Cleaning the bathrooms isn’t the most popular chore where I work, so invariably you have the brave (or resigned to the task type) people who always get to clean the bathrooms. There was one girl who never volunteered because she was the gaggy type. For the most part, we allowed her to avoid this nasty job. One night, however, another girl and I decided that since we’d had more than our fair share cleaning the potties, we begged Gaggy Girl to do it just this once.
She reluctantly agreed and, I believe, it was also the last time she ever cleaned them. Now I’ve seen worse, but this was too much for her. It’s not that it was particularly gross, but it was some sort of evil. More than anything, though, it was fucking hilarious!

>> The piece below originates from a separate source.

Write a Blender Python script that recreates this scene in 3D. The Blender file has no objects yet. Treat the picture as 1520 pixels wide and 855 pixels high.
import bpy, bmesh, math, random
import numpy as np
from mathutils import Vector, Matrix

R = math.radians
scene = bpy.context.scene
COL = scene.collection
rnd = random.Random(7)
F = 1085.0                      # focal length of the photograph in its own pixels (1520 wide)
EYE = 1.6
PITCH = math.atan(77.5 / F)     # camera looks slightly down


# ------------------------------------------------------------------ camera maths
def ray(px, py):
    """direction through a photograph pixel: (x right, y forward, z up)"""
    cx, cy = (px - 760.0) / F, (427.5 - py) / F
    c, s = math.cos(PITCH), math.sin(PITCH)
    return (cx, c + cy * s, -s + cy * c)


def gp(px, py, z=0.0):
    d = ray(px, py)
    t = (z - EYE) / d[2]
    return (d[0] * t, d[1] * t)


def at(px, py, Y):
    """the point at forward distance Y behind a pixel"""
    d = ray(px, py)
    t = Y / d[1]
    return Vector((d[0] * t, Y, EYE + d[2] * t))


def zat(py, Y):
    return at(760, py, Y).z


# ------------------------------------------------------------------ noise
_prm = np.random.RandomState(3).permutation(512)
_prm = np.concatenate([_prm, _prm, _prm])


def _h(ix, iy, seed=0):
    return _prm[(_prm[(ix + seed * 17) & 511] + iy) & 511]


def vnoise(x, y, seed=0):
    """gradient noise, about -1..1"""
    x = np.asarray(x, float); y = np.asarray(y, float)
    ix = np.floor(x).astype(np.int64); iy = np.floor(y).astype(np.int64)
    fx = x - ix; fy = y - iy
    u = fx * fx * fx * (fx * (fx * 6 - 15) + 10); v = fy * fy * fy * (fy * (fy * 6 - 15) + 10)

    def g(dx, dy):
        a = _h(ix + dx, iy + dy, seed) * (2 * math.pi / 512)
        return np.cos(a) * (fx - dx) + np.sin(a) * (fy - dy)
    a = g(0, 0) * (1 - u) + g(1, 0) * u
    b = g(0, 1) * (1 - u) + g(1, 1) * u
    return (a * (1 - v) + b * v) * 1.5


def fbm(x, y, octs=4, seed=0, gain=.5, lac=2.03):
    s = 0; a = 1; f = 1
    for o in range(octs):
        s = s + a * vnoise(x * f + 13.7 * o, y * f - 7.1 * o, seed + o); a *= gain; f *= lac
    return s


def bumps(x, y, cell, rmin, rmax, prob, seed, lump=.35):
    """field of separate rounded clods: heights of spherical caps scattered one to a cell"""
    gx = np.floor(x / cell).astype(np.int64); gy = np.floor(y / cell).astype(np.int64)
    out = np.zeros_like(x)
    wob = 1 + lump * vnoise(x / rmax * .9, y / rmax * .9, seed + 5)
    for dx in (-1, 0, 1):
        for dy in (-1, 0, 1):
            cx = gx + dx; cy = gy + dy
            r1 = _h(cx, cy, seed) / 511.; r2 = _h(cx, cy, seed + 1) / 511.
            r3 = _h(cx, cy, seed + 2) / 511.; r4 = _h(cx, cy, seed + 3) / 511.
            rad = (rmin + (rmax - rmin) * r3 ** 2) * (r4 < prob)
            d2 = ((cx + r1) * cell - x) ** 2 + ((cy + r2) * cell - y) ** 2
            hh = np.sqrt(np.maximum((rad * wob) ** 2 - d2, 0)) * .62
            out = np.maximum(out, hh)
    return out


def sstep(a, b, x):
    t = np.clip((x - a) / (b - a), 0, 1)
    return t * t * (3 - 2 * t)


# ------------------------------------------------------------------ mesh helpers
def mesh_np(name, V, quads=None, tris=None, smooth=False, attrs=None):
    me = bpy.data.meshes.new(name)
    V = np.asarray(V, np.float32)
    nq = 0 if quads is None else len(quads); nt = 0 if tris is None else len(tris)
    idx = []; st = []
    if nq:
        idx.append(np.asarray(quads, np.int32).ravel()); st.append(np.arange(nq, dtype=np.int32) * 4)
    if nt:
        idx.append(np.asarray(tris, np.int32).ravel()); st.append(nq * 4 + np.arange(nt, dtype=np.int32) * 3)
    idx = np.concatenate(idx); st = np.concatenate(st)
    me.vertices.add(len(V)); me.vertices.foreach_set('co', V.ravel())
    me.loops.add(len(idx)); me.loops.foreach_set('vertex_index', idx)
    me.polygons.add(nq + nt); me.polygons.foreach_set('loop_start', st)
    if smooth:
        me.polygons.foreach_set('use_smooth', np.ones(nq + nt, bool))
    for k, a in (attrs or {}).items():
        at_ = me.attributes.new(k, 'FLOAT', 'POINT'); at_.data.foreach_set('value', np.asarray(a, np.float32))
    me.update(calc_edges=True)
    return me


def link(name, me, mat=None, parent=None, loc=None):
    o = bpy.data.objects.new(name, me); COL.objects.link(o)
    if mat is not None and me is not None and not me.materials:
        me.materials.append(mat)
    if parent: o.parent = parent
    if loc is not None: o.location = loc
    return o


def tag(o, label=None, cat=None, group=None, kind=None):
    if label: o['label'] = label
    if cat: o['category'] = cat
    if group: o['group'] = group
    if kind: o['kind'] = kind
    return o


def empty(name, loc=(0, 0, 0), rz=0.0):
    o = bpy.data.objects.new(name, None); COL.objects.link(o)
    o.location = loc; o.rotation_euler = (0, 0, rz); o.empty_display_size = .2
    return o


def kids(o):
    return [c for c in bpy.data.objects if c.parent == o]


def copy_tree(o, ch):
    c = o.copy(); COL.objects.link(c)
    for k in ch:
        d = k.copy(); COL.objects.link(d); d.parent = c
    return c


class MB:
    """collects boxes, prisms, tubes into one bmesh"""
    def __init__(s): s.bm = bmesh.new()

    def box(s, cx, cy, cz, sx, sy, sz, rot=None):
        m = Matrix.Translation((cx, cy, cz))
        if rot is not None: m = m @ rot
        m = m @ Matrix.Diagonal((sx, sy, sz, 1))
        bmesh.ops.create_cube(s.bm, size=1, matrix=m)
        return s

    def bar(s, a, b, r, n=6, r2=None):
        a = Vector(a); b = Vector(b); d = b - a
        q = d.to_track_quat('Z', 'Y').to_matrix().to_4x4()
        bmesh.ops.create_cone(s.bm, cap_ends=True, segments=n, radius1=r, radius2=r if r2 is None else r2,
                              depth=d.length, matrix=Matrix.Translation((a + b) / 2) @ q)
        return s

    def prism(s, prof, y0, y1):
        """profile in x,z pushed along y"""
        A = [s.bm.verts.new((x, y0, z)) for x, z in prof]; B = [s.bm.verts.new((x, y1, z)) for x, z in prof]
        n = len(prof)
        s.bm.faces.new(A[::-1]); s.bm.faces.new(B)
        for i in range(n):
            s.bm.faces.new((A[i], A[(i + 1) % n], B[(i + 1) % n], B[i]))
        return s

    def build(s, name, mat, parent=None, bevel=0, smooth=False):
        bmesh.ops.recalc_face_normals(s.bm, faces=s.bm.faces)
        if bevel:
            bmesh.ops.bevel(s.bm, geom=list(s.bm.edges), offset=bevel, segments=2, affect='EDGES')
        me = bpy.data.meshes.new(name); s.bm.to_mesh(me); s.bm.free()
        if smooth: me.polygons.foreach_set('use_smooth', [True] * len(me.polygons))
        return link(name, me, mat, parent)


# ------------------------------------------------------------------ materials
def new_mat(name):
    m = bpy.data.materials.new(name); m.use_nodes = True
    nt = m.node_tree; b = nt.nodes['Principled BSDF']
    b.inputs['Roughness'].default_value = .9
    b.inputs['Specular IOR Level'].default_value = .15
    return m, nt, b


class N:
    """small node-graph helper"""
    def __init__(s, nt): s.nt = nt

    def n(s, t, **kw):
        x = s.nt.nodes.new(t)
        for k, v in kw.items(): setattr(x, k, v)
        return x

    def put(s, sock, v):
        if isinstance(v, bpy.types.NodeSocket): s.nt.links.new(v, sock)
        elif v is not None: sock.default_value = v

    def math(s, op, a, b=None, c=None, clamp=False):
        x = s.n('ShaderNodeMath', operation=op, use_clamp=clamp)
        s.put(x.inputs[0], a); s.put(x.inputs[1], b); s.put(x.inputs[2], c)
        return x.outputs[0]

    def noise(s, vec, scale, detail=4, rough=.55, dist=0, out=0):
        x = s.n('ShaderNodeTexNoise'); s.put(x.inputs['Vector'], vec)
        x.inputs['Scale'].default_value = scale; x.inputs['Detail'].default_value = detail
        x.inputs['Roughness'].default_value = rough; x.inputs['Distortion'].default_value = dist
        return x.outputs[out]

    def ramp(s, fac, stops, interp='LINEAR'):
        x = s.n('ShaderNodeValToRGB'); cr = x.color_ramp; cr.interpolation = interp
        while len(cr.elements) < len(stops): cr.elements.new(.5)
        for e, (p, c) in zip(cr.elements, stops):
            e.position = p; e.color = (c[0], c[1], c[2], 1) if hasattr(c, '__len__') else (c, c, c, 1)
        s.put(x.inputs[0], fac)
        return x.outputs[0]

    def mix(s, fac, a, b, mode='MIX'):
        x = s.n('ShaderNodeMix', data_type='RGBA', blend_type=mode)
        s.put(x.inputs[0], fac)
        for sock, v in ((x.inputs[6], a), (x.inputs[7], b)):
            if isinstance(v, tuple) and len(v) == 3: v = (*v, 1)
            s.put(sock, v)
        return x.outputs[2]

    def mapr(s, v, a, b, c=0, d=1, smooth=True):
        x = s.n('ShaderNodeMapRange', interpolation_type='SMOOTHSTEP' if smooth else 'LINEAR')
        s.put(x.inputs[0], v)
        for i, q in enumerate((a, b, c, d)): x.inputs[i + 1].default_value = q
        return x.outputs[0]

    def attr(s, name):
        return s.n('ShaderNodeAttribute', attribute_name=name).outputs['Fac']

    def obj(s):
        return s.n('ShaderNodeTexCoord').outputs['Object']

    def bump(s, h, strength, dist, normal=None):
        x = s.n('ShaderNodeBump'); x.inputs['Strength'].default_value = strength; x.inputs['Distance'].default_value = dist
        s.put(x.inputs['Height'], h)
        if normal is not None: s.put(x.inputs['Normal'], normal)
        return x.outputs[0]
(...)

She’d been in there awhile when we started to wonder what was taking her so long. Just before one of us decided to go in and see what was the problem, she came out with a look of extreme horror and disgust. She said, “I don’t know what to do, but there’s a poop standing up in the ladies’ restroom.”
“Um, what?”
“Really. I flushed about 20 times and it’s still there. I can’t do this! I think I’m gonna hurl.”
My first reaction was, “Yeah right. Of course it will flush. And what do you mean it’s standing up?”
“You have to see this. I’m done.”
So, she follows me apprehensively, but clearly wanting to prove she’s not crazy, into the bathroom. As I open the stall door, I see a little brown head peeking over the rim of the toilet. Getting closer, I see that the 4" inch poo somehow landed in the front of the toilet bowl on the slope directly in front of the hole on its end. It is now clearly standing at attention with more than half of its body above the water line.
Somehow, I can’t believe she flushed, so I try. The water in the bowl drains and the new water flows around the vertical poo. And it never budges. So I flush again. Same thing. Again. No change. Again. Slowly learning. Again. Almost convinced. Again.
“Well, you were right. It’s not going down.”
“You didn’t believe me?”
“Well, um, it’s my first.”
“So what do we do?”
Quick thinking. Grabbing a sizeable wad of toilet paper, I drop it into the toilet directly in front of the poo. Flush. MOVEMENT! The poo, straining against the force of the wet toilet paper trying desperately to slide down the hole, leans a little. Then the toilet fills up again and poo straightens back up as the paper goes afloat. Is it alive? Why is it taunting us?
More toilet paper strategically dropped in place. Fearing we are about to overflow the toilet, we both take a step back as I flush. Water drains. Toilet paper strains. Poo resists…then suddenly in the blink of an eye the damn breaks. Poo topples and TP wins. But the Poo was quicker than we thought. As it fell, it decided to go sideways and by this time the top half had dried a bit making it a slightly less breakable. As it head for the hole, it did this little twist and landed horizontally across the hole.
As the water and paper swirled and sank around it, the little poo that could held on for dear life by its head and feet. In a mad frenzy of partial success, I flushed again three times in succession. I will not be beat some lowlife piece of shit! More toilet paper on top and the poo began to resemble a drunk, passed-out frat coming from a toga party.
On the last flush, the poo gave in to its fate, broke in half and drowned. As it went down, I could swear it gurgled obscenties at me. Like some kind of heroic tragedy, the legend of the Brown Soldier is passed down from those of us who were there when it happened to the new hatchlings and so on. Stoically, he lives on in our hearts and minds.
They pay me good money for this, ya know. Not just any monkey has the fortitude to take on a stubborn piece of crap and live to tell about it.